▶ What to produce:
Transcribe the material verbatim in full; the pictures do not belong in the copy.

+---+

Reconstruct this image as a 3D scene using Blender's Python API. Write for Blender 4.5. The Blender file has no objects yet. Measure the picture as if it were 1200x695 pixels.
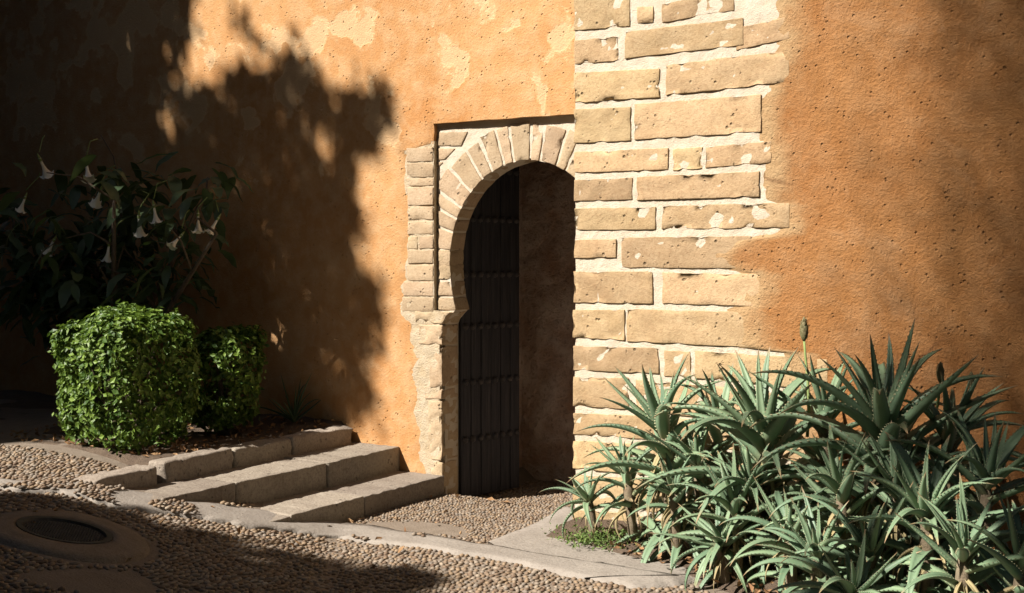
import bpy, math, random
import numpy as np
from mathutils import Vector, Matrix, noise
random.seed(7); np.random.seed(7)
R = math.radians
scene = bpy.context.scene
C = scene.collection

# ------------------------------------------------------------------ camera, light, exposure
EYE = 1.87
TH = R(32.0)                                   # the view is turned 32 degrees left of the walls' normal
SN, CS = math.sin(TH), math.cos(TH)
cam_d = bpy.data.cameras.new('camera'); cam = bpy.data.objects.new('camera', cam_d); C.objects.link(cam)
cam.location = (0, 0, EYE); cam.rotation_euler = (R(90), 0, TH)
cam_d.sensor_width = 36.0; cam_d.lens = 43.5; cam_d.shift_y = -47.5 / 1200
cam_d.clip_start = 0.05; cam_d.clip_end = 500
scene.camera = cam

SUN = Vector((-0.37, -0.643, 0.669)).normalized()       # towards the sun
world = bpy.data.worlds.new('World'); scene.world = world; world.use_nodes = True
wn = world.node_tree.nodes; wl = world.node_tree.links
sky = wn.new('ShaderNodeTexSky'); sky.sky_type = 'NISHITA'; sky.sun_disc = False
sky.sun_elevation = math.asin(SUN.z); sky.sun_rotation = math.atan2(SUN.x, SUN.y)
wn['Background'].inputs['Strength'].default_value = 0.05
wl.new(sky.outputs[0], wn['Background'].inputs[0])
sl = bpy.data.lights.new('sun', 'SUN'); sl.energy = 5.0; sl.angle = R(0.55); sl.color = (1.0, 0.925, 0.84)
so = bpy.data.objects.new('sun', sl); C.objects.link(so); so.location = (-8, -14, 15)
so.rotation_euler = (-SUN).to_track_quat('-Z', 'Y').to_euler()
vs = scene.view_settings; vs.view_transform = 'Standard'; vs.look = 'None'; vs.gamma = 1.0; vs.exposure = 1.2
scene.cycles.diffuse_bounces = 2

# ------------------------------------------------------------------ materials
def mat(name):
    m = bpy.data.materials.new(name); m.use_nodes = True
    nt = m.node_tree; b = nt.nodes['Principled BSDF']
    b.inputs['Roughness'].default_value = 0.9
    b.inputs['Specular IOR Level'].default_value = 0.25
    return m, nt, b
def node(nt, t, **kw):
    n = nt.nodes.new(t)
    for k, v in kw.items():
        if k in n.inputs: n.inputs[k].default_value = v
        else: setattr(n, k, v)
    return n
def tex_noise(nt, scale, detail=6, rough=0.6, dist=0.0, vec=None):
    n = nt.nodes.new('ShaderNodeTexNoise')
    n.inputs['Scale'].default_value = scale; n.inputs['Detail'].default_value = detail
    n.inputs['Roughness'].default_value = rough; n.inputs['Distortion'].default_value = dist
    if vec is None:
        vec = geo(nt)
    nt.links.new(vec, n.inputs['Vector'])
    return n.outputs['Fac']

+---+

▶ The output:
Reconstruct this image as a 3D scene using Blender's Python API. Write for Blender 4.5. The Blender file has no objects yet. Measure the picture as if it were 1200x695 pixels.
import bpy, math, random
import numpy as np
from mathutils import Vector, Matrix, noise
random.seed(7); np.random.seed(7)
R = math.radians
scene = bpy.context.scene
C = scene.collection

# ------------------------------------------------------------------ camera, light, exposure
EYE = 1.87
TH = R(32.0)                                   # the view is turned 32 degrees left of the walls' normal
SN, CS = math.sin(TH), math.cos(TH)
cam_d = bpy.data.cameras.new('camera'); cam = bpy.data.objects.new('camera', cam_d); C.objects.link(cam)
cam.location = (0, 0, EYE); cam.rotation_euler = (R(90), 0, TH)
cam_d.sensor_width = 36.0; cam_d.lens = 43.5; cam_d.shift_y = -47.5 / 1200
cam_d.clip_start = 0.05; cam_d.clip_end = 500
scene.camera = cam

SUN = Vector((-0.37, -0.643, 0.669)).normalized()       # towards the sun
world = bpy.data.worlds.new('World'); scene.world = world; world.use_nodes = True
wn = world.node_tree.nodes; wl = world.node_tree.links
sky = wn.new('ShaderNodeTexSky'); sky.sky_type = 'NISHITA'; sky.sun_disc = False
sky.sun_elevation = math.asin(SUN.z); sky.sun_rotation = math.atan2(SUN.x, SUN.y)
wn['Background'].inputs['Strength'].default_value = 0.05
wl.new(sky.outputs[0], wn['Background'].inputs[0])
sl = bpy.data.lights.new('sun', 'SUN'); sl.energy = 5.0; sl.angle = R(0.55); sl.color = (1.0, 0.925, 0.84)
so = bpy.data.objects.new('sun', sl); C.objects.link(so); so.location = (-8, -14, 15)
so.rotation_euler = (-SUN).to_track_quat('-Z', 'Y').to_euler()
vs = scene.view_settings; vs.view_transform = 'Standard'; vs.look = 'None'; vs.gamma = 1.0; vs.exposure = 1.2
scene.cycles.diffuse_bounces = 2

# ------------------------------------------------------------------ materials
def mat(name):
    m = bpy.data.materials.new(name); m.use_nodes = True
    nt = m.node_tree; b = nt.nodes['Principled BSDF']
    b.inputs['Roughness'].default_value = 0.9
    b.inputs['Specular IOR Level'].default_value = 0.25
    return m, nt, b
def node(nt, t, **kw):
    n = nt.nodes.new(t)
    for k, v in kw.items():
        if k in n.inputs: n.inputs[k].default_value = v
        else: setattr(n, k, v)
    return n
def tex_noise(nt, scale, detail=6, rough=0.6, dist=0.0, vec=None):
    n = nt.nodes.new('ShaderNodeTexNoise')
    n.inputs['Scale'].default_value = scale; n.inputs['Detail'].default_value = detail
    n.inputs['Roughness'].default_value = rough; n.inputs['Distortion'].default_value = dist
    if vec is None:
        vec = geo(nt)
    nt.links.new(vec, n.inputs['Vector'])
    return n.outputs['Fac']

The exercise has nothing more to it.